A day on Venus just got longer
DOI: 10.1063/PT.3.1510
A day on Venus just got longer. For two years in the early 1990s, the Magellan spacecraft bounced radar waves off the surface of Venus. Echo return times gave surface topo-graphy, and tracking the radar images yielded a planetary rotation period of 243.0185 Earth days. Our nearest-neighbor planet was visited again in 2006, this time by the European Space Agency’s Venus Express. The new mission also created a topographic map, but did so by measuring thermal radiation emitted from the surface. Because the Venusian atmosphere is so thick with greenhouse gases, temperature fluctuations in its lower regions are minimal and temperature serves as an indicator of altitude. When Nils Mueller (German Aerospace Center) and colleagues compared their map (see the figure) with Magellan’s, they were surprised to see a subtle longitudinal offset. Subsequent analysis revealed that in order to align the maps, the rotation period of Venus must be 6.5 minutes longer than determined by Magellan—at least when averaged over the 16 years separating the Express and Magellan observations.

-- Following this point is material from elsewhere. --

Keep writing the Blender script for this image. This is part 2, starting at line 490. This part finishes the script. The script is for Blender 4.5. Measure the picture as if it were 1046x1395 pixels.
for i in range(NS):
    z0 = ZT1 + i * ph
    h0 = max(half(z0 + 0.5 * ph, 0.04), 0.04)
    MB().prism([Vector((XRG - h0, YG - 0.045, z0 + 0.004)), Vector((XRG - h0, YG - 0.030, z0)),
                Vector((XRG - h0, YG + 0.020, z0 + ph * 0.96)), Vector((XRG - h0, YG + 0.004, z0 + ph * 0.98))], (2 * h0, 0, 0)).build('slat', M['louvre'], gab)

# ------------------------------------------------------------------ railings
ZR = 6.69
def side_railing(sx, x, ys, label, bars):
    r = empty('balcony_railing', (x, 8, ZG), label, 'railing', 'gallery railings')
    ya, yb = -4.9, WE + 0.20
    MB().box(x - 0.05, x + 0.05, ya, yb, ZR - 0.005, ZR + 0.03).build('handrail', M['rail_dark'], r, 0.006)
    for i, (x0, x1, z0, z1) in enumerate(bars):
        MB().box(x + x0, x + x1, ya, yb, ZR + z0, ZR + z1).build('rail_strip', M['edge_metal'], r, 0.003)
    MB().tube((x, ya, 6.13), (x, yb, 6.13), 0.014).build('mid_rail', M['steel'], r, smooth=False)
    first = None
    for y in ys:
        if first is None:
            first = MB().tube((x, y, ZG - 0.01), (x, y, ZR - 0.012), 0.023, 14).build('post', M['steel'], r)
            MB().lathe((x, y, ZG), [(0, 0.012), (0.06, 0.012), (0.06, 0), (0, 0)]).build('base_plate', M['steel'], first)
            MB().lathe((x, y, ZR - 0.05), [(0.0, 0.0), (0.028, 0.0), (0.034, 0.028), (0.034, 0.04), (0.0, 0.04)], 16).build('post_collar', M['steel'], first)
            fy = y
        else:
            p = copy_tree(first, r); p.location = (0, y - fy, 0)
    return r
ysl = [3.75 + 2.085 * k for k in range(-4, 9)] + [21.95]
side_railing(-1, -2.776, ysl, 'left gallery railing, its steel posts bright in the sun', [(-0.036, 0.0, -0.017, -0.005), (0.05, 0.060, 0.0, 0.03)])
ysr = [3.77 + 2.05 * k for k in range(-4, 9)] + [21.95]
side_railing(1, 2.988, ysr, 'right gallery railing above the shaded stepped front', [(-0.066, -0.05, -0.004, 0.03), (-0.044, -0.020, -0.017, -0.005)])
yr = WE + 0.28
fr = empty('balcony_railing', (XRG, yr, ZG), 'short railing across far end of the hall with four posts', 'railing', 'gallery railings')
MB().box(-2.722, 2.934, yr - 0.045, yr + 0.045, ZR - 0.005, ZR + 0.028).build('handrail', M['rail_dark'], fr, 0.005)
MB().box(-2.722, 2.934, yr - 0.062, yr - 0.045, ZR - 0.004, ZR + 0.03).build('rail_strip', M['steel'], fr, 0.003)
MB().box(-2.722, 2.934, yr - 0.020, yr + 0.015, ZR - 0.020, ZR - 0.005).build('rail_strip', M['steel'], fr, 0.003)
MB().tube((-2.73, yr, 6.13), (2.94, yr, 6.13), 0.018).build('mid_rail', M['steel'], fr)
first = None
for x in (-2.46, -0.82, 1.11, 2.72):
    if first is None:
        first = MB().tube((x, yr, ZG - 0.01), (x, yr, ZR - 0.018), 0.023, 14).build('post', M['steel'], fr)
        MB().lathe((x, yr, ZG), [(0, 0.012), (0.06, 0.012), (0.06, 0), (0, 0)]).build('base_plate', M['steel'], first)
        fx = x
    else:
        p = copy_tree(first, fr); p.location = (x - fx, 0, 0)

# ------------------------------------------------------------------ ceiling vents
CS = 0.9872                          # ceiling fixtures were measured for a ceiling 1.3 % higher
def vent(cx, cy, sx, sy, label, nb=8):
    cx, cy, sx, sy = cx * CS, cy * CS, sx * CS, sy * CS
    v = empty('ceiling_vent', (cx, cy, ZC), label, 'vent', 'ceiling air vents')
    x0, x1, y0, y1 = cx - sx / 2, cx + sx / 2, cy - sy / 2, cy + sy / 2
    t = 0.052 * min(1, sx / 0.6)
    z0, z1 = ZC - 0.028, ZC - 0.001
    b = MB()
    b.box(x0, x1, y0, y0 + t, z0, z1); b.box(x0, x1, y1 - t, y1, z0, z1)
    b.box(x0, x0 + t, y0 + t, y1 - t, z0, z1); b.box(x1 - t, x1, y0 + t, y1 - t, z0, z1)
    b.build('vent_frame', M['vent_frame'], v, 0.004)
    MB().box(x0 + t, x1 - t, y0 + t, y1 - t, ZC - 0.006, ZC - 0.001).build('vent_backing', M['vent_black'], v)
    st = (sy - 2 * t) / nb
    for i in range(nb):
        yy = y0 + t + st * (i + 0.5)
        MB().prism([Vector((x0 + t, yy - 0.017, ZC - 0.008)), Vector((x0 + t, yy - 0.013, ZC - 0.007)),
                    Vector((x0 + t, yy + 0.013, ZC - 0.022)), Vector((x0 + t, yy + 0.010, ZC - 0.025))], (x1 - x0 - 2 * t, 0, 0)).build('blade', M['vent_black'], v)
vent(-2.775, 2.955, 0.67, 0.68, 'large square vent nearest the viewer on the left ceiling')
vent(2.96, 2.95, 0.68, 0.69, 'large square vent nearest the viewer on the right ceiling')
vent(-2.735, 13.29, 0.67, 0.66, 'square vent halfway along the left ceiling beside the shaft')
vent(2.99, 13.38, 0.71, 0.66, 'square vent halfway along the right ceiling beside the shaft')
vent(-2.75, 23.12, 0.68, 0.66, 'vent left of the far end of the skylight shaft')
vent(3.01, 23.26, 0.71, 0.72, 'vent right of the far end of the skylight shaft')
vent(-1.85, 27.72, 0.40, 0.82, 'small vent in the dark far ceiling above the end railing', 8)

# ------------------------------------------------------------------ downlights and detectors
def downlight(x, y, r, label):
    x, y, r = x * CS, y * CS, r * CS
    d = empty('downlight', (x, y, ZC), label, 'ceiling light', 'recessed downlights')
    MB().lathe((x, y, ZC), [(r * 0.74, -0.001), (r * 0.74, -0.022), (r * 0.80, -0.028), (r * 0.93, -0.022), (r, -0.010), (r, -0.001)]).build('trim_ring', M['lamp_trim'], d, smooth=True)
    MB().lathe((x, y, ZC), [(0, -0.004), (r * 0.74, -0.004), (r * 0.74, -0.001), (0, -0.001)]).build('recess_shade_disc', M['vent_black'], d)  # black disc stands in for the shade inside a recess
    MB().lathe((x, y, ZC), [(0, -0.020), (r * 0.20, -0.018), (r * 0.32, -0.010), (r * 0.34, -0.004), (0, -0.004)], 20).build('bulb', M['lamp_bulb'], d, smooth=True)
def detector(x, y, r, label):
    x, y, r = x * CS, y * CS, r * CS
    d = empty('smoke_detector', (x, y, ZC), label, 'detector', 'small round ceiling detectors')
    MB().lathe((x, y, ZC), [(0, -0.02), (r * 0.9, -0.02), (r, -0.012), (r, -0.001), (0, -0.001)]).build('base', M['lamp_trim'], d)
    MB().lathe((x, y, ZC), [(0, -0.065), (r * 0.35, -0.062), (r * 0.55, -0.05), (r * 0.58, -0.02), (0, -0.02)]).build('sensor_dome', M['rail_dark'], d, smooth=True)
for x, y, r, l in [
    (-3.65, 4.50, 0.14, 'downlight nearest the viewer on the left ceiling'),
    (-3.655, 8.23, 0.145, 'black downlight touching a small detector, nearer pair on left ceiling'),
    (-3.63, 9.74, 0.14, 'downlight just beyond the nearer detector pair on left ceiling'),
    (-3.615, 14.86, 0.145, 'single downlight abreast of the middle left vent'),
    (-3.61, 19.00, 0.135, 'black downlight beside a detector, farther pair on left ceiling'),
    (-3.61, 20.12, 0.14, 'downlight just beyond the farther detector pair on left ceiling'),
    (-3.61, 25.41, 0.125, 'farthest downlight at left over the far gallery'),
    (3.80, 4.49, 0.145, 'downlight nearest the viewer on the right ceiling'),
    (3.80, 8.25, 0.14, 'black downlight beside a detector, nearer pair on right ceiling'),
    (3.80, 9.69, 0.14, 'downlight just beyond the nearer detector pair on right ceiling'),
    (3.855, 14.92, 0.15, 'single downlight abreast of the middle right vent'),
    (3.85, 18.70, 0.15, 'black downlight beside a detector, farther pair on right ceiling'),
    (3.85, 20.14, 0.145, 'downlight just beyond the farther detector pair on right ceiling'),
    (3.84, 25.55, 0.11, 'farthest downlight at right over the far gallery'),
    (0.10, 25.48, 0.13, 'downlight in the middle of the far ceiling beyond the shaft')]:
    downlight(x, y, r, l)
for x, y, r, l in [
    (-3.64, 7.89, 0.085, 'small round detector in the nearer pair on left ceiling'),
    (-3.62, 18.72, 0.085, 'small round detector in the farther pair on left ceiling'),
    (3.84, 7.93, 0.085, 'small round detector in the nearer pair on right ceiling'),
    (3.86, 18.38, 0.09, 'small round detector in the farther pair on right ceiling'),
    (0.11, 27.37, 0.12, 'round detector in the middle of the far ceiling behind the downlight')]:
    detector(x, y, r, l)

The new result actually agrees with Earth-based radar measurements made before Magellan, and Mueller and colleagues note that the Magellan data were obtained over a relatively short time. They suggest that Magellan might have measured an anomalous rotation rate. It’s not implausible that Venus could be temporarily torqued; interactions with its atmosphere, the Sun, or Earth could each do the job. (N. T. Mueller et al., Icarus 217, 474, 2012.)